Answer:
Giuseppe Garibaldi hepled the nationalist cause by capturing most of southern Italy for the king of Sardinia.
Explanation:
The Italian revolutionary Giuseppe Garibaldi was the man whose leadership made possible the unification of Italy for the first time since the time of the Roman emperors. Born in Nice, now in France, he joined the nationalist movement led by the Genoese patriot Giuseppe Mazzini at the time he was about twenty years old.
After the fall of the Roman Empire in the fifth century, Italy fragmented into a number of independent city-states. By the 1830s, many groups, including the Young Italian Society of Mazzini, had begun to claim a unified and independent Italy. Garibaldi, then soldier and guerrilla leader, was the typical young man who would adhere to the cause of Italian freedom. Forced to leave the country in 1834, he spent some time in the United States and fought in the Rio Grande do Sul Rebellion in Brazil in 1836. In 1848, when the revolution broke out in France and Austria, and the people of Italy also rebelled, he returned home and joined the patriots who worked in and around Rome. Forced to flee a second time, he went to the United States, but in 1859 returned to Italy.

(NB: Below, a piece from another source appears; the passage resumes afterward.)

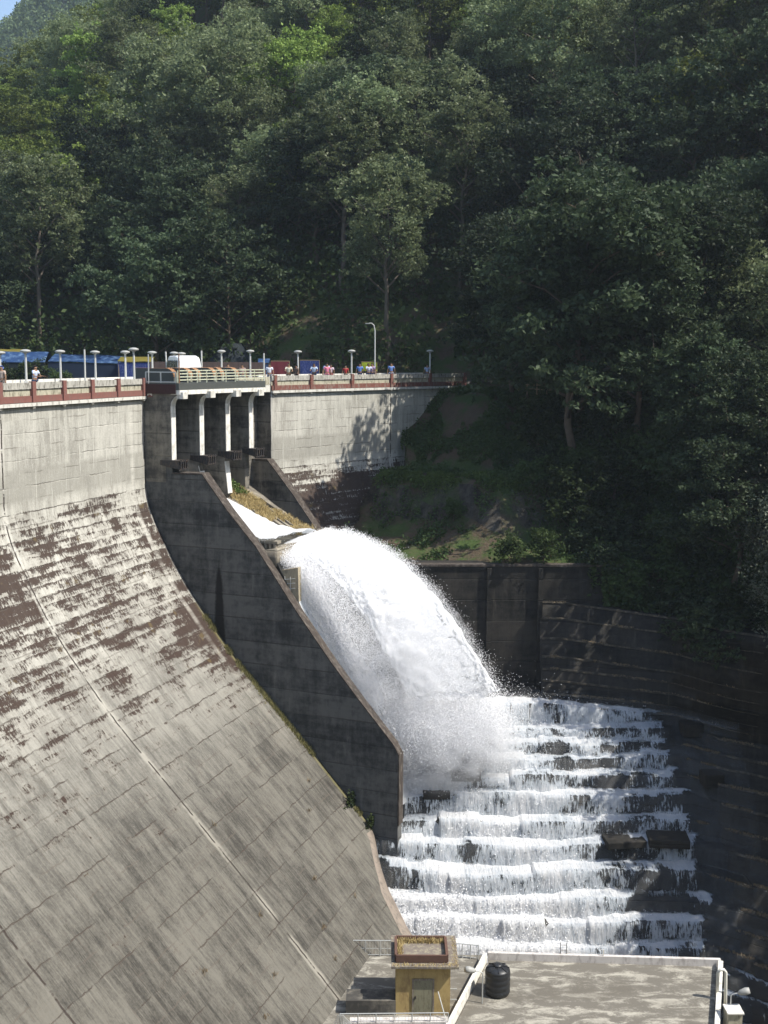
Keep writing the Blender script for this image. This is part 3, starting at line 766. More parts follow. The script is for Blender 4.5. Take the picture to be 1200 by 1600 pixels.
# loose concrete slabs and blocks that stick out of the flight
for x, k, w, d, h, rz in [(7.0, 9, 1.5, .9, .75, .1), (6.6, 10, 1.9, .8, .6, -.05), (6.2, 11, 1.6, .9, .7, .08), (5.6, 12, 2.0, .8, .6, 0), (3.6, 13, 1.8, .8, .5, .05), (15.8, 15, 2.6, 1.5, .45, .12), (18.6, 15, 2.6, 1.7, .55, -.08), (21.4, 9, 1.4, 1.2, .9, 0), (21.9, 12, 1.3, 1.2, .9, .1)]:
    xa = np.array([x]); mb = MB(); mb.box((x, float(lip_y(k, xa)[0]) + .15, float(lip_z(k, xa)[0]) + h * .25), (w, d, h), rz); mb.build('concrete_block', M['bank'], bank, bevel=.04)

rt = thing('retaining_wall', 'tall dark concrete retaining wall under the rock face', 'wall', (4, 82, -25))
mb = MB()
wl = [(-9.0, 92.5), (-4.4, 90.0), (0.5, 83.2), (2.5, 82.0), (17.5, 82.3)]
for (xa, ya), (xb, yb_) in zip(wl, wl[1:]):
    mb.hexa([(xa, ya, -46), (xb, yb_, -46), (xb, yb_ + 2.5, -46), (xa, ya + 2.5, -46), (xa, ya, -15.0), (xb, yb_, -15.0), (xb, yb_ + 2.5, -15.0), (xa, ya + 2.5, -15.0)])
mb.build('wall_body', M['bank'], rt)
mb = MB()
for x in (3.1, 7.6, 11.3): mb.box((x, 81.96, -20), (.32, .22, 9.8))
mb.build('buttress', M['bank'], rt)
mb = MB()
for (xa, ya), (xb, yb_) in zip(wl, wl[1:]):
    mb.hexa([(xa, ya - .12, -14.99), (xb, yb_ - .12, -14.99), (xb, yb_ + .6, -14.99), (xa, ya + .6, -14.99), (xa, ya - .12, -14.84), (xb, yb_ - .12, -14.84), (xb, yb_ + .6, -14.84), (xa, ya + .6, -14.84)])
mb.build('coping', M['lip'], rt)
# ------------------------------------------------------------------ powerhouse roof and terrace in the foreground
M['roof'] = None
g = Mat('mottled_roof_concrete')
p = g.pos(); a = g.noise(g.scale(p, (.55, 1.4, 1)), 1.0, 7, .7, .6); b = g.noise(p, 9.0, 5, .7); c = g.noise(p, .35, 3, .5)
col = g.mix(g.step(g.add(a, g.mul(g.sub(b, .5), .25)), .46, .64), (.135, .125, .108), (.40, .38, .325))
col = g.mix(g.mul(g.step(c, .5, .62), .6), col, (.105, .095, .08))
col = g.mix(g.mul(b, .35), col, (.20, .18, .14))
M['roof'] = g.done(g.bsdf(col, .93, .2, g.bump(b, .02, .5)))
M['yellow'] = simple('ochre_plaster', (.40, .295, .125), .9, .16, 1.8, grime=(.26, .18, .08))
M['door'] = simple('green_grey_door', (.21, .20, .135), .8, .15, 3.0, grime=(.13, .12, .08))
M['eave'] = simple('mouldy_roof_slab', (.16, .135, .115), .95, .25, 3.0, grime=(.30, .27, .19))
M['brownrim'] = simple('brown_rim', (.11, .062, .046), .9, .25, 4.0)
M['dry'] = simple('dry_grass', (.46, .36, .17), .9, .35, 6.0)
M['litter'] = simple('dry_leaf_litter', (.20, .15, .09), .95, .35, 4.0)
M['pvc'] = simple('black_plastic', (.018, .019, .021), .42, .2, 4.0, spec=.45)
M['pipe'] = simple('white_pipe', (.66, .65, .58), .5, .1, 4.0)
M['mauve'] = simple('mauve_grey_parapet', (.56, .53, .50), .9, .12, 2.0, grime=(.35, .32, .30))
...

On May 11, 1860, Garibaldi landed on the Island of Sicily with a thousand men - known as "The Thousand" or "red shirts", because of the color of the clothes they wore - to begin their military campaign. After conquering Sicily and establishing a provisional government, he joined forces with King of Sardinia, Vittorio Emanuele II, who had annexed Lombardy to his kingdom in 1859. Together they liberated the Italian states, one by one.